Students were happy with both the higher and ordinary-level papers, writes LORNA SIGGINSin Galway
SUPERSTITIOUS types don’t like to talk of “easy” or “simple”, especially when it comes to Leaving Certificate mathematics. Yet these words were on the tips of many tongues as students emerged from Galway’s Coláiste Iognáid, better known as the “Jez”, shortly before lunchtime yesterday.
The smiles said it all: few furrowed brows and certainly no tears. So relieved were some of the higher-level mathematics students that they seemed to have forgotten all about lunch.
Thus it was with Rory Cunningham (18), from Daingean, Owen Binchy (18), from Salthill, Anthony O’Loughlin (18), from Tuam, and Keith Duffy (18), from Knocknacarra, who carried out their postmortem in the school hallway with colleagues Ronan Loftus (18), from Barna, and Jake Hansen (18), from Moycullen.
“It was easy enough,” said one of the group. We pretended not to hear the dangerous word. Question 4c, a trigonometry problem, was a bit of a stickler, they agreed.
“Basically, it was a ‘proof’ that we wouldn’t have seen before ...” Question 8 on further calculus was also “hard for some” and “not so bad” for others – there being “only one right answer”, they explained.
There followed a five-minute discussion among the group about this “one right answer”, which seemed to produce several variations on the theme. Most of the discussion was well over this reporter’s head.
Question 6 was “handy”, as was Question 7, they agreed, and there ensued several more minutes of animated discussion. Did they not find this type of post-exam analysis a little stressful – weren’t they even hungry? “Ah no, better to find out if you messed up now than later on ... and it’s great to find someone who has the same answer as you.”
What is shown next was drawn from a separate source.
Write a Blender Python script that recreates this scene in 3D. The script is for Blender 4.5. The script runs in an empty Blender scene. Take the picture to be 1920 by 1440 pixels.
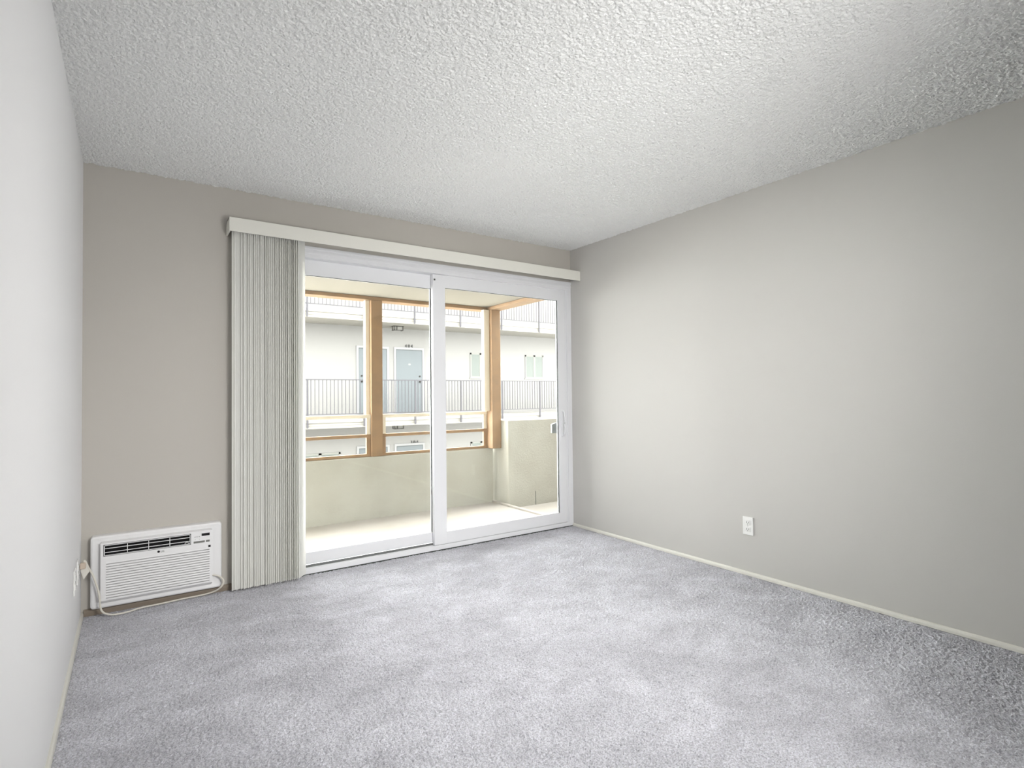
import bpy, bmesh, math, random
from mathutils import Vector, Matrix
random.seed(7)
S = bpy.context.scene
C = S.collection

# ------------------------------------------------------------------ camera, sky, light, exposure
def camera():
    yaw, pitch, roll, f = .6028, .0211, -.0108, 1040.0
    cy, sy = math.cos(yaw), math.sin(yaw)
    fw = Vector((sy*math.cos(pitch), cy*math.cos(pitch), math.sin(pitch)))
    r = Vector((cy, -sy, 0)); u = r.cross(fw)
    r2 = r*math.cos(roll)+u*math.sin(roll); u2 = -r*math.sin(roll)+u*math.cos(roll)
    cam = bpy.data.cameras.new('camera'); cam.sensor_width = 36; cam.lens = f/1920*36
    cam.clip_start = .02; cam.clip_end = 300
    o = bpy.data.objects.new('camera', cam); C.objects.link(o)
    m = Matrix((( r2.x, u2.x, -fw.x, .2131), (r2.y, u2.y, -fw.y, -3.7565), (r2.z, u2.z, -fw.z, 1.1521), (0, 0, 0, 1)))
    o.matrix_world = m
    S.camera = o
camera()

SKY = 18.5
w = bpy.data.worlds.new('overcast sky'); S.world = w; w.use_nodes = True
bg = w.node_tree.nodes['Background']; bg.inputs[0].default_value = (1, .992, .98, 1); bg.inputs[1].default_value = SKY

def fill_light(name, loc, aim, sx, sy, watts, spread, col=(1, .985, .96)):  # unseen area light, added as fill
    l = bpy.data.lights.new(name, 'AREA'); l.shape = 'RECTANGLE'; l.size = sx; l.size_y = sy
    l.energy = watts; l.spread = math.radians(spread); l.color = col
    o = bpy.data.objects.new(name, l); C.objects.link(o); o.location = loc
    o.rotation_euler = (Vector(aim)-Vector(loc)).to_track_quat('-Z', 'Y').to_euler()
fill_light('fill_toward_left_wall', (3.1, -4.4, 1.4), (0, -1.8, 1.4), .6, .9, 4.2, 47)  # these are added fill lights behind the camera, not lamps of the room
fill_light('fill_toward_right_wall', (.35, -4.9, 1.4), (3.44, -.5, 1.5), .6, .9, 7.5, 48)
fill_light('fill_up', (1.6, -5.3, .7), (1.6, -1.2, 2.44), 1, .6, 6, 50)
fill_light('fill_up', (1.6, -4.6, .5), (1.6, -2.0, 2.44), 1, .6, 3.5, 60)
fill_light('fill_down', (1.6, -5.0, 2.1), (1.6, -.9, 0), 1, .6, 20, 60)
fill_light('fill_corner', (2.2, -5.5, 1.3), (0, -.6, 1.1), .5, .8, 1.6, 36)

S.view_settings.view_transform = 'Standard'; S.view_settings.look = 'None'
S.view_settings.gamma = 1; S.view_settings.use_curve_mapping = False
S.view_settings.exposure = 0.0

# ------------------------------------------------------------------ materials
def lin(c):
    return tuple(((v/255)/12.92 if v/255 <= .04045 else ((v/255+.055)/1.055)**2.4) for v in c)
def mat(name, col, rough=.6, spec=.4, metal=0.0, bump=None, vary=None, emit=None):
    """col in sRGB 0-255. bump=(scale,strength,distance); vary=(scale, second colour, low, high)"""
    m = bpy.data.materials.new(name); m.use_nodes = True
    nt = m.node_tree; b = nt.nodes['Principled BSDF']
    b.inputs['Base Color'].default_value = (*lin(col), 1)
    b.inputs['Roughness'].default_value = rough
    b.inputs['Specular IOR Level'].default_value = spec
    b.inputs['Metallic'].default_value = metal
    tc = nt.nodes.new('ShaderNodeTexCoord')
    if vary:
        n = nt.nodes.new('ShaderNodeTexNoise'); n.inputs['Scale'].default_value = vary[0]; n.inputs['Detail'].default_value = 4
        nt.links.new(tc.outputs['Object'], n.inputs['Vector'])
        mr = nt.nodes.new('ShaderNodeMapRange'); mr.inputs['From Min'].default_value = vary[2]; mr.inputs['From Max'].default_value = vary[3]
        nt.links.new(n.outputs['Fac'], mr.inputs['Value'])
        mx = nt.nodes.new('ShaderNodeMix'); mx.data_type = 'RGBA'
        mx.inputs['A'].default_value = (*lin(col), 1); mx.inputs['B'].default_value = (*lin(vary[1]), 1)
        nt.links.new(mr.outputs['Result'], mx.inputs['Factor']); nt.links.new(mx.outputs['Result'], b.inputs['Base Color'])
    if bump:
        n = nt.nodes.new('ShaderNodeTexNoise'); n.inputs['Scale'].default_value = bump[0]; n.inputs['Detail'].default_value = 3
        nt.links.new(tc.outputs['Object'], n.inputs['Vector'])
        bp = nt.nodes.new('ShaderNodeBump'); bp.inputs['Strength'].default_value = bump[1]; bp.inputs['Distance'].default_value = bump[2]
        nt.links.new(n.outputs['Fac'], bp.inputs['Height']); nt.links.new(bp.outputs['Normal'], b.inputs['Normal'])
    return m

M = {}
M['wall']   = mat('greige wall paint', (198, 196, 192), .75, .25, bump=(260, .12, .002))
M['wallB']  = mat('greige wall paint with warm shade painted in', (192, 188, 181), .75, .25, bump=(260, .12, .002))  # same paint as the right wall, warm dim light put into the colour
M['wallL']  = mat('pale wall paint', (239, 239, 240), .75, .25, bump=(260, .12, .002))
M['base']   = mat('baseboard gloss paint', (226, 224, 216), .4, .4)
M['vinyl']  = mat('white door vinyl', (230, 231, 234), .35, .45)
M['gasket'] = mat('dark glazing gasket', (70, 75, 72), .6, .3)
M['valance']= mat('ivory valance', (228, 227, 219), .45, .4)
M['slat']   = mat('ivory blind vinyl', (232, 230, 222), .5, .35, vary=(6, (224, 220, 210), .35, .65))
M['ac']     = mat('white appliance plastic', (235, 235, 236), .4, .4)
M['acdark'] = mat('black vent interior', (14, 14, 15), .7, .2)
M['acgrey'] = mat('grey printed keys', (120, 121, 116), .6, .3)
M['black']  = mat('black print', (12, 12, 14), .35, .4)
M['cord']   = mat('cream power cord', (222, 218, 208), .5, .35)
M['tag']    = mat('paper tag', (225, 222, 214), .8, .1)
M['taupe'] = mat('base paint with shade painted in', (138, 127, 114), .6, .3)  # shade below the air conditioner is put into this darker colour
M['plug']   = mat('cream plug rubber', (205, 190, 174), .6, .3)
M['plate']  = mat('white outlet plastic', (240, 240, 238), .4, .4)
M['slot']   = mat('outlet slot', (60, 60, 60), .7, .2)
M['greymetal'] = mat('grey metal latch', (112, 114, 113), .45, .5)
M['stucco'] = mat('beige painted stucco', (167, 165, 155), .85, .15, bump=(60, .35, .006), vary=(3, (159, 156, 145), .4, .7))
M['deck']   = mat('balcony deck coating', (153, 148, 142), .7, .25, bump=(150, .3, .002), vary=(2.5, (145, 140, 132), .4, .7))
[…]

Outside in the sunshine, a group of ordinary level students agreed that their paper was really quite fine. “Paper one was difficult for some people, so paper two gave a bit of a chance to pull back up,” Callan Qualter (18), of Knocknacarra, explained. His friends Paul Geraghty (18), Jomo Ruane (18), of the Claddagh, and Lorcan Doyle (18), of Salthill, concurred.
“I thought it went really well,” Shauna O’Connor (18), also of Knocknacarra, said of the second ordinary level paper.
“I found both papers fine, but several friends told me they felt some of the questions in paper one were a bit unexpected, so the second paper was on the easier side.” Fiona Cunningham (18), from Barna, agreed. “I did all the questions, but worked right up till 12. Quite a few people were happy enough to leave a bit early. It was that kind of exam.”
Coláiste Iognáid principal Bernie O’Connell noted that there had been positive feedback overall from both papers. He is master of the busy co-educational school, which dates back to the 1640s when Galway hosted one of eight Jesuit colleges in Ireland.
The first college’s progress was interrupted by Oliver Cromwell in the 1650s, and the Jesuit community’s work thereafter was affected by the fall of Galway to William of Orange in 1692.
However, the Jesuits returned to Galway in 1859, opening a Catholic secondary school in premises close to Eyre Square and moving to the Sea Road location in 1863. Its “modern phase” dates from 1929, when it reopened as an Irish-medium school and reverted to English medium with an Irish stream from 1974.